L’un a reconnu un « blackface », l’autre pas mais deux des principaux responsables démocrates de Virginie, le procureur général Mark Herring et le gouverneur Ralph Northam sont fragilisés par la polémique qui a surgi ces derniers jours sur cette pratique, qui consiste à se grimer en Afro-Américain. L’historien Julian Maxwell Hayter, enseignant à l’université de Richmond (Virginie), explique pourquoi cet héritage des minstrels, des spectacles nés durant le passé esclavagiste et moquant les Noirs, demeure problématique aux Etats-Unis.

Comment expliquer que des images anciennes de responsables politiques blancs grimés en Noirs demeurent aussi polémiques aujourd’hui aux Etats-Unis ?

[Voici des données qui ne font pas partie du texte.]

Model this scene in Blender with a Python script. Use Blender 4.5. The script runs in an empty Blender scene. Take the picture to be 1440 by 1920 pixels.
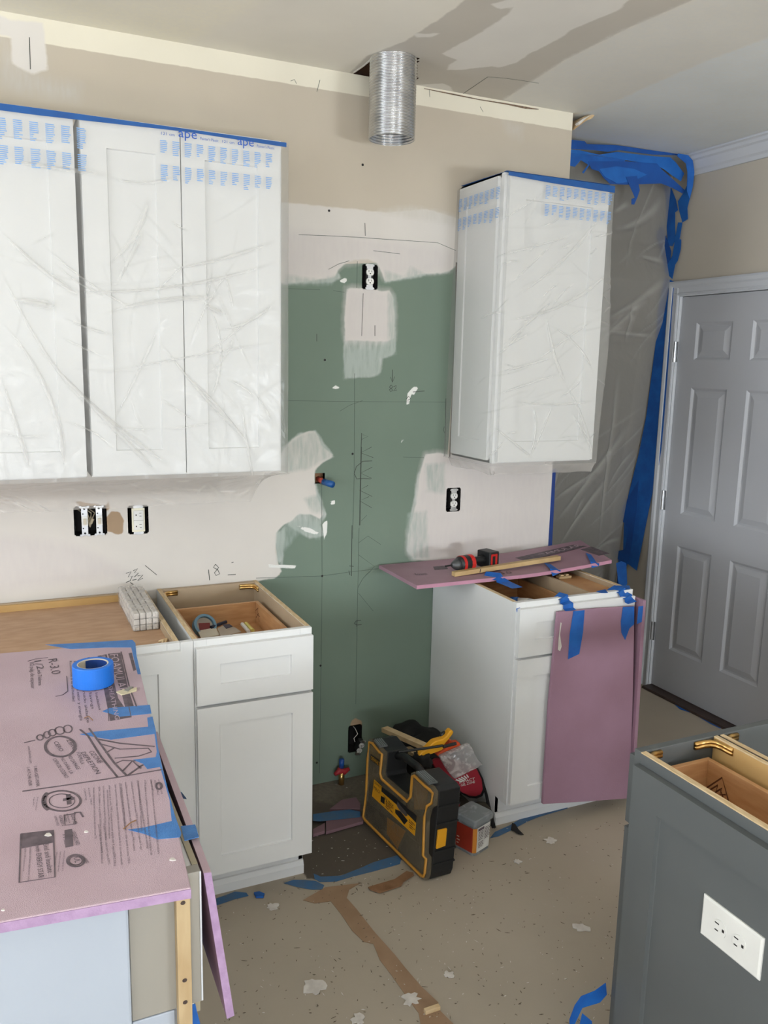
import bpy, bmesh, math, random
import numpy as np
from mathutils import Vector, Matrix, noise

S = bpy.context.scene
COL = S.collection
PI = math.pi
random.seed(7)

# ------------------------------------------------------------------ camera
YAW, PITCH, ROLL = 0.4369, -0.1758, 0.0224
CAM = Vector((-0.8549, -2.9476, 1.6832)); FPX = 1564.74
_cy, _sy, _cp, _sp = math.cos(YAW), math.sin(YAW), math.cos(PITCH), math.sin(PITCH)
FW = Vector((_sy*_cp, _cy*_cp, _sp)); RT = Vector((_cy, -_sy, 0)); UP = RT.cross(FW)
_c, _s = math.cos(ROLL), math.sin(ROLL)
RT, UP = _c*RT + _s*UP, -_s*RT + _c*UP
cd = bpy.data.cameras.new('camera'); cam = bpy.data.objects.new('camera', cd); COL.objects.link(cam)
cd.sensor_fit = 'HORIZONTAL'; cd.sensor_width = 36; cd.lens = 36*FPX/1440; cd.clip_start = .02
M = Matrix((RT, UP, -FW)).transposed().to_4x4(); M.translation = CAM
cam.matrix_world = M; S.camera = cam

# ------------------------------------------------------------------ world, lights, exposure
def lin(c):
    return tuple(((v/255)/12.92 if v/255 <= .04045 else ((v/255+.055)/1.055)**2.4) for v in c)
wd = bpy.data.worlds.new('world'); S.world = wd; wd.use_nodes = True
nt = wd.node_tree; nt.nodes.clear()
wo = nt.nodes.new('ShaderNodeOutputWorld'); wb = nt.nodes.new('ShaderNodeBackground')
sk = nt.nodes.new('ShaderNodeTexSky'); sk.sky_type = 'NISHITA'; sk.sun_disc = False
sk.sun_elevation = math.radians(40); sk.sun_rotation = math.radians(60)
wb.inputs['Strength'].default_value = .1
nt.links.new(sk.outputs[0], wb.inputs[0]); nt.links.new(wb.outputs[0], wo.inputs[0])

def area(name, loc, target, sx, sy, power, col):
    l = bpy.data.lights.new(name, 'AREA'); l.shape = 'RECTANGLE'; l.size = sx; l.size_y = sy
    l.energy = power; l.color = col
    o = bpy.data.objects.new(name, l); COL.objects.link(o); o.location = loc
    o.rotation_euler = (Vector(target)-Vector(loc)).to_track_quat('-Z', 'Y').to_euler()
    return o
# left window daylight, an added lamp further back, two added ceiling uplights, and the sun on the floor behind the viewer
area('daylight_and_fill', (-3.2, -1.5, 1.6), (0, -1.3, 1.9), 1.5, 1.4, 62, (.92, .965, 1))
area('daylight_and_fill', (-3.2, -4.0, 1.6), (0, -3.0, 1.9), 1.5, 1.4, 34, (.90, .955, 1))  # extra lamp at the rear left, added to balance the room light
area('daylight_and_fill', (-1.35, -5.22, .95), (-.9, -1.6, 2.69), 1.7, .35, 78, (.90, .955, 1))  # added uplight brightening the ceiling, in place of ground bounce
area('daylight_and_fill', (1.5, -5.22, 1.2), (1.5, -.6, 2.69), .9, .3, 74, (.88, .945, 1))  # second added uplight, for the right part of the ceiling
sl_ = bpy.data.lights.new('sun', 'SUN'); sl_.energy = 80; sl_.angle = .01; sl_.color = (.91, .955, 1)
so_ = bpy.data.objects.new('sun', sl_); COL.objects.link(so_); so_.rotation_euler = Vector((.10, .62, -1)).to_track_quat('-Z', 'Y').to_euler()
S.view_settings.view_transform = 'Standard'; S.view_settings.look = 'None'
S.view_settings.gamma = 1; S.view_settings.use_curve_mapping = False
S.view_settings.exposure = -0.2

# ------------------------------------------------------------------ pixel rays onto real planes
def ray(u, v):
    return (RT*((u-720)/FPX) - UP*((v-960)/FPX) + FW)
def W(u, v, ax, val):
    i = 'xyz'.index(ax); d = ray(u, v); t = (val-CAM[i])/d[i]
    return CAM + d*t
def WP(u, v, p0, n):
    d = ray(u, v); return CAM + d*((Vector(p0)-CAM).dot(n)/d.dot(n))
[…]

Cela est dû à l’héritage très controversé de ce qu’on a appelé les minstrels, une forme artistique née au début du XIXe siècle qui se voulait une interprétation, ou plutôt une mauvaise interprétation, de ce qu’était la culture afro-américaine [dans ces spectacles, des artistes blancs se grimaient en noir, incarnant des Afro-Américains stupides et joyeux]. L’autre problème est la persistance de ce genre au cours du XXe siècle et le racisme qu’il sous-tend.

Cette pratique était clairement faite pour rabaisser les Afro-Américains mais je ne suis pas sûr que même aujourd’hui beaucoup de gens le comprennent ainsi. A chaque fois qu’une affaire de « blackface » émerge, c’est pour la société américaine un rappel de son incapacité à débattre de son histoire raciale et raciste.

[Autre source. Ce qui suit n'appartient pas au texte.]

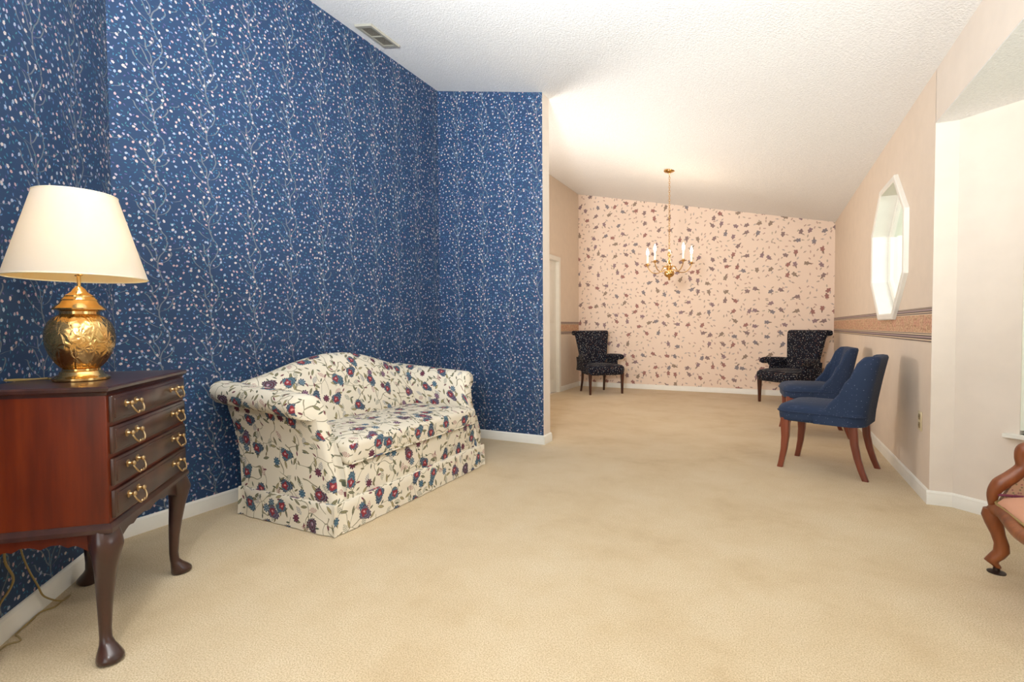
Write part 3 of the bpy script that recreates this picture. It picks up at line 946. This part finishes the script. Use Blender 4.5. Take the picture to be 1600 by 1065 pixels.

Le fait que la polémique actuelle touche deux personnalités de Virginie rend-il ce débat plus sensible à cause de l’histoire de cet Etat ?

Oui en partie, car Richmond, capitale de l’Etat de Virginie, fut la capitale de la Confédération [les Etats du sud esclavagistes] durant la guerre civile. La Virginie a été créée par des Anglais qui presque immédiatement y ont importé des esclaves pour cultiver le tabac. La tension entre esclavage et liberté a toujours été au cœur de cet Etat. En ce sens, il y a un exceptionnalisme virginien. Mais d’un autre côté, il n’y a rien de spécifique à la Virginie : les « blackfaces » sont un problème américain au sens large. Les cas que l’on évoque auraient pu se produire n’importe où, et d’ailleurs cela est arrivé par le passé.

Comment les minstrels se sont-ils imposés dans la culture populaire américaine ?

C’est l’ironie du Sud des Etats-Unis. Nulle part ailleurs que dans ces Etats les Blancs et les Noirs vivaient de manière aussi proche tout en étant aussi séparés. Donc en dépit du racisme, il y a toujours eu des échanges interculturels entre Blancs et Noirs, en termes de nourriture ou de musique. Une forme de culture, autour de ce syncrétisme, est apparue qui a pu donner naissance à de très belles choses comme le jazz ou le blues.